TASK DESCRIPTION: Repeat each line of the material exactly.

DATA SECTION:
(begin)

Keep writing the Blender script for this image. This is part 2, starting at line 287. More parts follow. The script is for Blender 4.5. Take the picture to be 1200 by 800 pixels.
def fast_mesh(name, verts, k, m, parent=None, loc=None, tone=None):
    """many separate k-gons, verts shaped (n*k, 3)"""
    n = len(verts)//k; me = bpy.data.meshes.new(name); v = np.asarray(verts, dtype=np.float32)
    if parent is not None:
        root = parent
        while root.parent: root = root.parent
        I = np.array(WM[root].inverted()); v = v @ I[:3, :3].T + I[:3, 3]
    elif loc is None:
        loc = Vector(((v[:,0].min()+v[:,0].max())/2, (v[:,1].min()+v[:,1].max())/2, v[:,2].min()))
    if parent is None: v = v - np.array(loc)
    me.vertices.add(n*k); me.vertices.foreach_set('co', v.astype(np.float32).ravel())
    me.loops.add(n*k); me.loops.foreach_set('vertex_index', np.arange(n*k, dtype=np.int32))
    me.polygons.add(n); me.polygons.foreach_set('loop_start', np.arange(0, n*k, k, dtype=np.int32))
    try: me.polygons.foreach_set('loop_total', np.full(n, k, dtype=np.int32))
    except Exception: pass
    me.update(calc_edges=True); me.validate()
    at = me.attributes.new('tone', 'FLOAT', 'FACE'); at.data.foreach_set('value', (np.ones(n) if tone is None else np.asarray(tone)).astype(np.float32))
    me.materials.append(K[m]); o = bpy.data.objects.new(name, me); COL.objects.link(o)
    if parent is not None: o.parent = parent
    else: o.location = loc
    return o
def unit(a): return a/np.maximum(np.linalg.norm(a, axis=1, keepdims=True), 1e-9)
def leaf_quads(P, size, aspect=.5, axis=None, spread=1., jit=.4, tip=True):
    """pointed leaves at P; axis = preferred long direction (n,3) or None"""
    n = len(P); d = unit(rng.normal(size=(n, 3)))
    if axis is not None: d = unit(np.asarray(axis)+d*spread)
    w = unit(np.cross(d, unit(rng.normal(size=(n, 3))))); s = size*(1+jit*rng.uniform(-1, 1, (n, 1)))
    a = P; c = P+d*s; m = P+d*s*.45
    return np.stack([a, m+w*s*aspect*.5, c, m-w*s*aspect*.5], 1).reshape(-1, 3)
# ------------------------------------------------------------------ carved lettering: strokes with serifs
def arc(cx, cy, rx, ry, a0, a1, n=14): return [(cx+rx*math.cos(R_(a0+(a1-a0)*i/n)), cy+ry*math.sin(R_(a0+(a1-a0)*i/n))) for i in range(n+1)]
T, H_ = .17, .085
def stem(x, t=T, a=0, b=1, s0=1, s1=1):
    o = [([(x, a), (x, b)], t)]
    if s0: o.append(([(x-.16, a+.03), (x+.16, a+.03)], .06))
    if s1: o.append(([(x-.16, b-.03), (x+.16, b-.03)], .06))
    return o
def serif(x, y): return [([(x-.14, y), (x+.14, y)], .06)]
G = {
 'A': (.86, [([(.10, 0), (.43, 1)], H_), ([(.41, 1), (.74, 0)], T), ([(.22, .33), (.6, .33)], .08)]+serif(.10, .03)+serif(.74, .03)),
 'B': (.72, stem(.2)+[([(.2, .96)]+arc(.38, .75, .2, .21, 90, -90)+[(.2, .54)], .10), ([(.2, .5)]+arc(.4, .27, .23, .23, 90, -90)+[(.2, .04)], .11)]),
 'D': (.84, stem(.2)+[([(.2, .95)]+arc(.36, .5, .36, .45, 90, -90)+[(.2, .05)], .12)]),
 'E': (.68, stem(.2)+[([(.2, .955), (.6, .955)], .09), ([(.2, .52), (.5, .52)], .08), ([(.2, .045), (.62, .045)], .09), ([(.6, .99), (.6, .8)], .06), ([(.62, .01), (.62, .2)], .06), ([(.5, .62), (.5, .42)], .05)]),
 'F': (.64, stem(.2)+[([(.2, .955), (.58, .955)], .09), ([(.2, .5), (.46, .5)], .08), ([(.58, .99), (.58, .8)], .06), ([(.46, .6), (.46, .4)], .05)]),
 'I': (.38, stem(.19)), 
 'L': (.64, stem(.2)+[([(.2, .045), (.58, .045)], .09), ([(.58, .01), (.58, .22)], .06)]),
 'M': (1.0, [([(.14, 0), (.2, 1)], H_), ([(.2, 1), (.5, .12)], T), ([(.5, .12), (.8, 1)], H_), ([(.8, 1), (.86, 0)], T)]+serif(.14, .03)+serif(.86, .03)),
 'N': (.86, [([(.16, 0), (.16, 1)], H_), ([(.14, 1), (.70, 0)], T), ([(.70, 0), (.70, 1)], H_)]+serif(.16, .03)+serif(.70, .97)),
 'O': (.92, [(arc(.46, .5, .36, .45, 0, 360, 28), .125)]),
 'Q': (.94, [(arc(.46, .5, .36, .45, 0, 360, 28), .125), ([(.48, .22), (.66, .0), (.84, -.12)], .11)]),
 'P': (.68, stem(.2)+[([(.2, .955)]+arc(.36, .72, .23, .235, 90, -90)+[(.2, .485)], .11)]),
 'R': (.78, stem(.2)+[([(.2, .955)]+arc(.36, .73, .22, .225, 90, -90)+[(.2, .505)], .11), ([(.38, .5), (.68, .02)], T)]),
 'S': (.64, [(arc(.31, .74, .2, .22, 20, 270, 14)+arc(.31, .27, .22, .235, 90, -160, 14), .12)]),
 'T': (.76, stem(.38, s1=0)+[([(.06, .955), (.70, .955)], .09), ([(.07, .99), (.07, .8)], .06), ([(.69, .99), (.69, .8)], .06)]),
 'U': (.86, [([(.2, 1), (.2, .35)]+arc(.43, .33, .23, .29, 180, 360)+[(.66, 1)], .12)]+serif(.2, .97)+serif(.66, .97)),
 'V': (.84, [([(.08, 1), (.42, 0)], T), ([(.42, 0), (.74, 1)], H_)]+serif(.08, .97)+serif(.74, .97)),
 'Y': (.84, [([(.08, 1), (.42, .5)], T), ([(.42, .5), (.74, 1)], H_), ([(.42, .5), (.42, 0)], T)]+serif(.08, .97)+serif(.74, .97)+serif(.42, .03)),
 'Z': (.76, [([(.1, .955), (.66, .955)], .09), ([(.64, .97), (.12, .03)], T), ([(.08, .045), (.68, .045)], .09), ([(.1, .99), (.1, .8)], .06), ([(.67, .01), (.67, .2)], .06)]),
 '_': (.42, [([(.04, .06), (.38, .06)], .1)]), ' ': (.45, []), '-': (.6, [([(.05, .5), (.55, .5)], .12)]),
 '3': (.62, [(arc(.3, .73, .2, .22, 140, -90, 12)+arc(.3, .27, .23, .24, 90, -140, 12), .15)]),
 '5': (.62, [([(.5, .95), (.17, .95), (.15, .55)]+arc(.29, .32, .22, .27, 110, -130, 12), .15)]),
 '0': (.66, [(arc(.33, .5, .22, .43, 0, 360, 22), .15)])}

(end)

WRITTEN ANSWER:
Keep writing the Blender script for this image. This is part 2, starting at line 287. More parts follow. The script is for Blender 4.5. Take the picture to be 1200 by 800 pixels.
def fast_mesh(name, verts, k, m, parent=None, loc=None, tone=None):
    """many separate k-gons, verts shaped (n*k, 3)"""
    n = len(verts)//k; me = bpy.data.meshes.new(name); v = np.asarray(verts, dtype=np.float32)
    if parent is not None:
        root = parent
        while root.parent: root = root.parent
        I = np.array(WM[root].inverted()); v = v @ I[:3, :3].T + I[:3, 3]
    elif loc is None:
        loc = Vector(((v[:,0].min()+v[:,0].max())/2, (v[:,1].min()+v[:,1].max())/2, v[:,2].min()))
    if parent is None: v = v - np.array(loc)
    me.vertices.add(n*k); me.vertices.foreach_set('co', v.astype(np.float32).ravel())
    me.loops.add(n*k); me.loops.foreach_set('vertex_index', np.arange(n*k, dtype=np.int32))
    me.polygons.add(n); me.polygons.foreach_set('loop_start', np.arange(0, n*k, k, dtype=np.int32))
    try: me.polygons.foreach_set('loop_total', np.full(n, k, dtype=np.int32))
    except Exception: pass
    me.update(calc_edges=True); me.validate()
    at = me.attributes.new('tone', 'FLOAT', 'FACE'); at.data.foreach_set('value', (np.ones(n) if tone is None else np.asarray(tone)).astype(np.float32))
    me.materials.append(K[m]); o = bpy.data.objects.new(name, me); COL.objects.link(o)
    if parent is not None: o.parent = parent
    else: o.location = loc
    return o
def unit(a): return a/np.maximum(np.linalg.norm(a, axis=1, keepdims=True), 1e-9)
def leaf_quads(P, size, aspect=.5, axis=None, spread=1., jit=.4, tip=True):
    """pointed leaves at P; axis = preferred long direction (n,3) or None"""
    n = len(P); d = unit(rng.normal(size=(n, 3)))
    if axis is not None: d = unit(np.asarray(axis)+d*spread)
    w = unit(np.cross(d, unit(rng.normal(size=(n, 3))))); s = size*(1+jit*rng.uniform(-1, 1, (n, 1)))
    a = P; c = P+d*s; m = P+d*s*.45
    return np.stack([a, m+w*s*aspect*.5, c, m-w*s*aspect*.5], 1).reshape(-1, 3)
# ------------------------------------------------------------------ carved lettering: strokes with serifs
def arc(cx, cy, rx, ry, a0, a1, n=14): return [(cx+rx*math.cos(R_(a0+(a1-a0)*i/n)), cy+ry*math.sin(R_(a0+(a1-a0)*i/n))) for i in range(n+1)]
T, H_ = .17, .085
def stem(x, t=T, a=0, b=1, s0=1, s1=1):
    o = [([(x, a), (x, b)], t)]
    if s0: o.append(([(x-.16, a+.03), (x+.16, a+.03)], .06))
    if s1: o.append(([(x-.16, b-.03), (x+.16, b-.03)], .06))
    return o
def serif(x, y): return [([(x-.14, y), (x+.14, y)], .06)]
G = {
 'A': (.86, [([(.10, 0), (.43, 1)], H_), ([(.41, 1), (.74, 0)], T), ([(.22, .33), (.6, .33)], .08)]+serif(.10, .03)+serif(.74, .03)),
 'B': (.72, stem(.2)+[([(.2, .96)]+arc(.38, .75, .2, .21, 90, -90)+[(.2, .54)], .10), ([(.2, .5)]+arc(.4, .27, .23, .23, 90, -90)+[(.2, .04)], .11)]),
 'D': (.84, stem(.2)+[([(.2, .95)]+arc(.36, .5, .36, .45, 90, -90)+[(.2, .05)], .12)]),
 'E': (.68, stem(.2)+[([(.2, .955), (.6, .955)], .09), ([(.2, .52), (.5, .52)], .08), ([(.2, .045), (.62, .045)], .09), ([(.6, .99), (.6, .8)], .06), ([(.62, .01), (.62, .2)], .06), ([(.5, .62), (.5, .42)], .05)]),
 'F': (.64, stem(.2)+[([(.2, .955), (.58, .955)], .09), ([(.2, .5), (.46, .5)], .08), ([(.58, .99), (.58, .8)], .06), ([(.46, .6), (.46, .4)], .05)]),
 'I': (.38, stem(.19)), 
 'L': (.64, stem(.2)+[([(.2, .045), (.58, .045)], .09), ([(.58, .01), (.58, .22)], .06)]),
 'M': (1.0, [([(.14, 0), (.2, 1)], H_), ([(.2, 1), (.5, .12)], T), ([(.5, .12), (.8, 1)], H_), ([(.8, 1), (.86, 0)], T)]+serif(.14, .03)+serif(.86, .03)),
 'N': (.86, [([(.16, 0), (.16, 1)], H_), ([(.14, 1), (.70, 0)], T), ([(.70, 0), (.70, 1)], H_)]+serif(.16, .03)+serif(.70, .97)),
 'O': (.92, [(arc(.46, .5, .36, .45, 0, 360, 28), .125)]),
 'Q': (.94, [(arc(.46, .5, .36, .45, 0, 360, 28), .125), ([(.48, .22), (.66, .0), (.84, -.12)], .11)]),
 'P': (.68, stem(.2)+[([(.2, .955)]+arc(.36, .72, .23, .235, 90, -90)+[(.2, .485)], .11)]),
 'R': (.78, stem(.2)+[([(.2, .955)]+arc(.36, .73, .22, .225, 90, -90)+[(.2, .505)], .11), ([(.38, .5), (.68, .02)], T)]),
 'S': (.64, [(arc(.31, .74, .2, .22, 20, 270, 14)+arc(.31, .27, .22, .235, 90, -160, 14), .12)]),
 'T': (.76, stem(.38, s1=0)+[([(.06, .955), (.70, .955)], .09), ([(.07, .99), (.07, .8)], .06), ([(.69, .99), (.69, .8)], .06)]),
 'U': (.86, [([(.2, 1), (.2, .35)]+arc(.43, .33, .23, .29, 180, 360)+[(.66, 1)], .12)]+serif(.2, .97)+serif(.66, .97)),
 'V': (.84, [([(.08, 1), (.42, 0)], T), ([(.42, 0), (.74, 1)], H_)]+serif(.08, .97)+serif(.74, .97)),
 'Y': (.84, [([(.08, 1), (.42, .5)], T), ([(.42, .5), (.74, 1)], H_), ([(.42, .5), (.42, 0)], T)]+serif(.08, .97)+serif(.74, .97)+serif(.42, .03)),
 'Z': (.76, [([(.1, .955), (.66, .955)], .09), ([(.64, .97), (.12, .03)], T), ([(.08, .045), (.68, .045)], .09), ([(.1, .99), (.1, .8)], .06), ([(.67, .01), (.67, .2)], .06)]),
 '_': (.42, [([(.04, .06), (.38, .06)], .1)]), ' ': (.45, []), '-': (.6, [([(.05, .5), (.55, .5)], .12)]),
 '3': (.62, [(arc(.3, .73, .2, .22, 140, -90, 12)+arc(.3, .27, .23, .24, 90, -140, 12), .15)]),
 '5': (.62, [([(.5, .95), (.17, .95), (.15, .55)]+arc(.29, .32, .22, .27, 110, -130, 12), .15)]),
 '0': (.66, [(arc(.33, .5, .22, .43, 0, 360, 22), .15)])}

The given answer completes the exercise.